Challenge. Everything from the first line of the data below through the line that contains "return root" should be written out exactly, please, and nothing more; the pictures stay out.

════════════════════

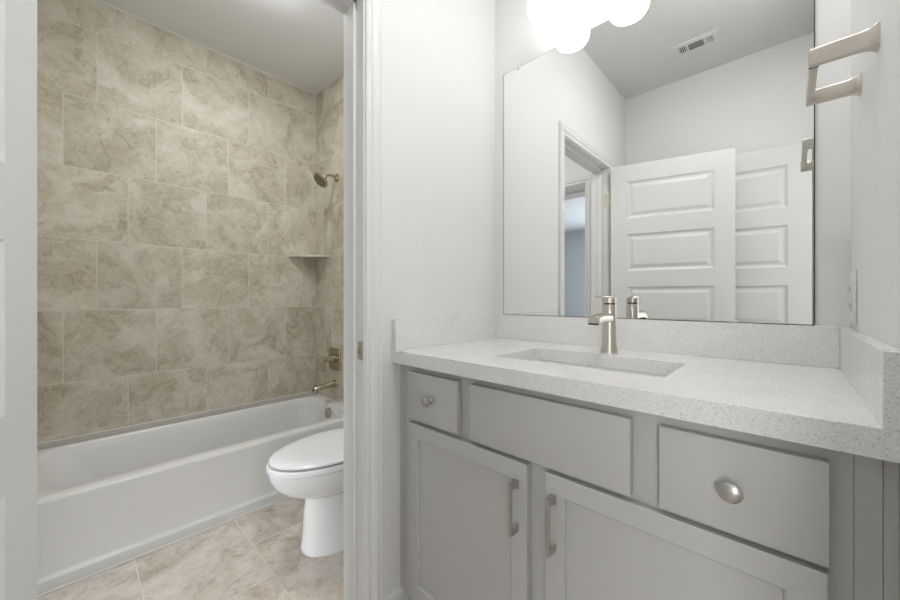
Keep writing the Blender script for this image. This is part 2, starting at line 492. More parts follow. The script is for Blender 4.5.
# ------------------------------------------------------------------ panel doors
def panel_door(name, loc, rotz, width, height, th, flip):
    """leaf from local x 0..width*flip, thickness in local y (0..-th), five raised panels on both faces"""
    root = struct_root(name, loc, rotz)
    st = 0.105; top = 0.118; ph = 0.257; gap = 0.112
    x0, x1 = 0.0, width
    holes = []
    z = height - top
    for k in range(5):
        holes.append((z - ph, z)); z -= ph + gap
    b = bmesh.new()
    def X(v): return v * flip
    def bb(xa, xb, ya, yb, za, zb, bev=0.0):
        xa, xb = sorted((X(xa), X(xb)))
        box(b, xa, xb, ya, yb, za, zb, bev, 1)
    bb(0, st, -th, 0, 0, height); bb(width - st, width, -th, 0, 0, height)
    zz = height
    edges = [height] + [v for h in holes for v in (h[1], h[0])] + [0.0]
    for i in range(0, len(edges), 2): bb(st, width - st, -th, 0, edges[i + 1], edges[i])
    obj('door_frame', b, M_DOOR, root, local=True)
    for (za, zb) in holes:
        b = bmesh.new()
        for side in (0, 1):
            def Y(d): return -d if side == 0 else -th + d
            prof = [(0.0, 0.0), (0.006, 0.005), (0.014, 0.009), (0.024, 0.009), (0.042, 0.003), (0.046, 0.0025)]
            rings = []
            for ins, dep in prof:
                xa, xb = X(st + ins), X(width - st - ins)
                rings.append([(xa, Y(dep), za + ins), (xb, Y(dep), za + ins), (xb, Y(dep), zb - ins), (xa, Y(dep), zb - ins)])
            loft(b, rings, False, True)
        obj('door_panel', b, M_DOOR, root, local=True)
    for sgn in (1, -1):
        b = bmesh.new()
        y0 = 0.0 if sgn > 0 else -th
        lathe(b, [(0, .031), (.004, .031), (.007, .022), (.010, .011), (.032, .010), (.036, .020), (.044, .027), (.056, .027), (.064, .018), (.066, .004)],
              (X(width - 0.062), y0, 0.925), (0, sgn, 0), 24)
        obj('door_knob', b, M_NICKEL, root, smooth=True, local=True)
    return root

ang = math.radians(-14.5)
door_a = panel_door('door_1', (-0.935, -0.0427, 0.012), ang, 0.71, 2.033, 0.035, 1)
door_b = panel_door('door_2', (0.0945, -0.4135, 0.012), math.radians(-7.6), 0.76, 2.033, 0.035, -1)

for z in (1.83, 1.05, 0.25):
    hg = thing('door_hinge', '', 'hinge', (-0.985, OPEN_Y0, z))
    b = bmesh.new()
    box(b, -1.000, -0.966, OPEN_Y0, OPEN_Y0 + 0.0022, z - 0.045, z + 0.045, 0.0008, 1)
    obj('leaf', b, M_BRASS, hg)
    b = bmesh.new(); tube(b, [(-0.958, OPEN_Y0 + 0.004, z - 0.047), (-0.958, OPEN_Y0 + 0.004, z + 0.047)], 0.0062, 12)
    obj('knuckle', b, M_BRASS, hg, smooth=True)
    for dz_ in (-0.03, 0.0, 0.03):
        b = bmesh.new(); lathe(b, [(0, .004), (.001, .0035)], (-0.984, OPEN_Y0 + 0.0022, z + dz_), (0, 1, 0), 10); obj('screw', b, M_SATIN, hg, smooth=True)
    hg['label'] = {1.83: 'brass door hinge seen in the mirror near the top of the white door',
                   1.05: 'middle brass hinge on the white jamb, level with the faucet', 0.25: 'bottom brass hinge of the white door near the floor'}[z]

# ------------------------------------------------------------------ bathtub
tb = thing('bathtub', 'white enamel alcove bathtub with a plain apron below the beige tile walls', 'bathtub', (-2.365, 0.56, 0))
XA = -2.020
RZ = 0.353
b = bmesh.new()
cxm, cym = (XT + XA) / 2, (YTUB + YE) / 2
hx, hy = (XA - XT) / 2, (YE - YTUB) / 2 - 0.0005
IN = dict(cx=-2.390, cy=0.575)
rings = [rrect(cxm, cym, hx - 0.004, hy, 0.003, RZ - 0.022),
         rrect(cxm, cym, hx, hy, 0.003, RZ - 0.012),
         rrect(cxm, cym, hx - 0.003, hy - 0.001, 0.006, RZ - 0.003),
         rrect(cxm, cym, hx - 0.011, hy - 0.002, 0.010, RZ),
         rrect(IN['cx'], IN['cy'], 0.303, 0.700, 0.13, RZ),
         rrect(IN['cx'], IN['cy'], 0.297, 0.694, 0.13, RZ - 0.003),
         rrect(IN['cx'], IN['cy'], 0.291, 0.688, 0.13, RZ - 0.012),
         rrect(IN['cx'], IN['cy'] + 0.003, 0.284, 0.678, 0.13, RZ - 0.05),
         rrect(IN['cx'], IN['cy'] + 0.012, 0.270, 0.655, 0.13, 0.22),
         rrect(IN['cx'], IN['cy'] + 0.020, 0.256, 0.630, 0.13, 0.13),
         rrect(IN['cx'], IN['cy'] + 0.028, 0.240, 0.600, 0.13, 0.085),
         rrect(IN['cx'], IN['cy'] + 0.034, 0.205, 0.560, 0.12, 0.064),
         rrect(IN['cx'], IN['cy'] + 0.036, 0.150, 0.500, 0.10, 0.058)]
loft(b, rings, False, True)
obj('basin', b, M_TUB, tb, smooth=True)
b = bmesh.new()
ap = [(-0.030, 0.0), (-0.007, 0.0), (0.002, 0.044), (0.0008, 0.049), (-0.006, 0.057), (-0.008, 0.068), (-0.0065, 0.20), (-0.002, RZ - 0.04), (0.0, RZ - 0.026), (0.0002, RZ - 0.013), (-0.030, RZ - 0.013)]
extrude_profile(b, ap, (XA, YTUB + 0.0005, 0), (XA, YE - 0.0005, 0), (1, 0, 0), (0, 0, 1))
obj('apron', b, M_TUB, tb, smooth=True)
b = bmesh.new()
lathe(b, [(0, .037), (.004, .037), (.008, .033), (.010, .018), (.010, .004)], (-2.385, 1.2515, 0.292), (0, -1, 0.12), 28)
obj('overflow_plate', b, M_BRONZE, tb, smooth=True, label='round nickel overflow plate')
b = bmesh.new()
lathe(b, [(0, .026), (.003, .026), (.004, .020), (.012, .018), (.013, .004)], (-2.385, 1.08, 0.060), (0, 0, 1), 24)
obj('drain', b, M_BRONZE, tb, smooth=True)

# tub spout
ts = thing('tub_spout', 'brushed metal tub spout on the tiled end wall just above the tub', 'spout', (-2.405, YE, 0.485))
b = bmesh.new()
def oval(y, zc, rx, rz, n=24, x=-2.405): return [(x + rx * math.cos(2 * PI * k / n), y, zc + rz * math.sin(2 * PI * k / n)) for k in range(n)]
loft(b, [oval(YE, .488, .033, .033), oval(YE - .006, .488, .033, .032), oval(YE - .012, .487, .026, .026), oval(YE - .06, .483, .024, .021), oval(YE - .12, .478, .023, .018), oval(YE - .165, .474, .021, .016), oval(YE - .172, .472, .017, .012)])
obj('body', b, M_BRONZE, ts, smooth=True)
b = bmesh.new()
box(b, -2.426, -2.384, YE - .172, YE - .142, .440, .480, 0.007, 3)
obj('nozzle', b, M_BRONZE, ts, smooth=True)
b = bmesh.new(); tube(b, [(-2.405, YE - .155, .478), (-2.405, YE - .155, .500)], [.005, .005], 10); lathe(b, [(0, .007), (.006, .007), (.008, .004)], (-2.405, YE - .155, .498), (0, 0, 1), 12)
obj('diverter_knob', b, M_BRONZE, ts, smooth=True)

# shower valve
sv = thing('shower_valve', 'square-cornered metal shower valve with lever handle on the tile above the tub spout', 'shower valve', (-2.415, YE, 0.665))
b = bmesh.new()
def rr_xz(cx, cz, hx_, hz_, r, y, seg=6):
    return [(p.x, y, p.y) for p in rrect(cx, cz, hx_, hz_, r, 0, seg)]
loft(b, [rr_xz(-2.415, .665, .078, .080, .022, YE), rr_xz(-2.415, .665, .078, .080, .022, YE - .006), rr_xz(-2.415, .665, .074, .076, .020, YE - .011), rr_xz(-2.415, .665, .05, .052, .016, YE - .014)])
obj('escutcheon', b, M_BRONZE, sv, smooth=True)
b = bmesh.new(); lathe(b, [(0, .030), (.02, .028), (.045, .021), (.075, .019), (.077, .012)], (-2.415, YE - .012, .668), (0, -1, 0), 24)
obj('hub', b, M_BRONZE, sv, smooth=True)
b = bmesh.new(); box(b, -2.427, -2.403, YE - .100, YE - .085, .585, .690, 0.005, 3)
obj('lever', b, M_BRONZE, sv, smooth=True)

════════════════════

Expected answer.
Keep writing the Blender script for this image. This is part 2, starting at line 492. More parts follow. The script is for Blender 4.5.
# ------------------------------------------------------------------ panel doors
def panel_door(name, loc, rotz, width, height, th, flip):
    """leaf from local x 0..width*flip, thickness in local y (0..-th), five raised panels on both faces"""
    root = struct_root(name, loc, rotz)
    st = 0.105; top = 0.118; ph = 0.257; gap = 0.112
    x0, x1 = 0.0, width
    holes = []
    z = height - top
    for k in range(5):
        holes.append((z - ph, z)); z -= ph + gap
    b = bmesh.new()
    def X(v): return v * flip
    def bb(xa, xb, ya, yb, za, zb, bev=0.0):
        xa, xb = sorted((X(xa), X(xb)))
        box(b, xa, xb, ya, yb, za, zb, bev, 1)
    bb(0, st, -th, 0, 0, height); bb(width - st, width, -th, 0, 0, height)
    zz = height
    edges = [height] + [v for h in holes for v in (h[1], h[0])] + [0.0]
    for i in range(0, len(edges), 2): bb(st, width - st, -th, 0, edges[i + 1], edges[i])
    obj('door_frame', b, M_DOOR, root, local=True)
    for (za, zb) in holes:
        b = bmesh.new()
        for side in (0, 1):
            def Y(d): return -d if side == 0 else -th + d
            prof = [(0.0, 0.0), (0.006, 0.005), (0.014, 0.009), (0.024, 0.009), (0.042, 0.003), (0.046, 0.0025)]
            rings = []
            for ins, dep in prof:
                xa, xb = X(st + ins), X(width - st - ins)
                rings.append([(xa, Y(dep), za + ins), (xb, Y(dep), za + ins), (xb, Y(dep), zb - ins), (xa, Y(dep), zb - ins)])
            loft(b, rings, False, True)
        obj('door_panel', b, M_DOOR, root, local=True)
    for sgn in (1, -1):
        b = bmesh.new()
        y0 = 0.0 if sgn > 0 else -th
        lathe(b, [(0, .031), (.004, .031), (.007, .022), (.010, .011), (.032, .010), (.036, .020), (.044, .027), (.056, .027), (.064, .018), (.066, .004)],
              (X(width - 0.062), y0, 0.925), (0, sgn, 0), 24)
        obj('door_knob', b, M_NICKEL, root, smooth=True, local=True)
    return root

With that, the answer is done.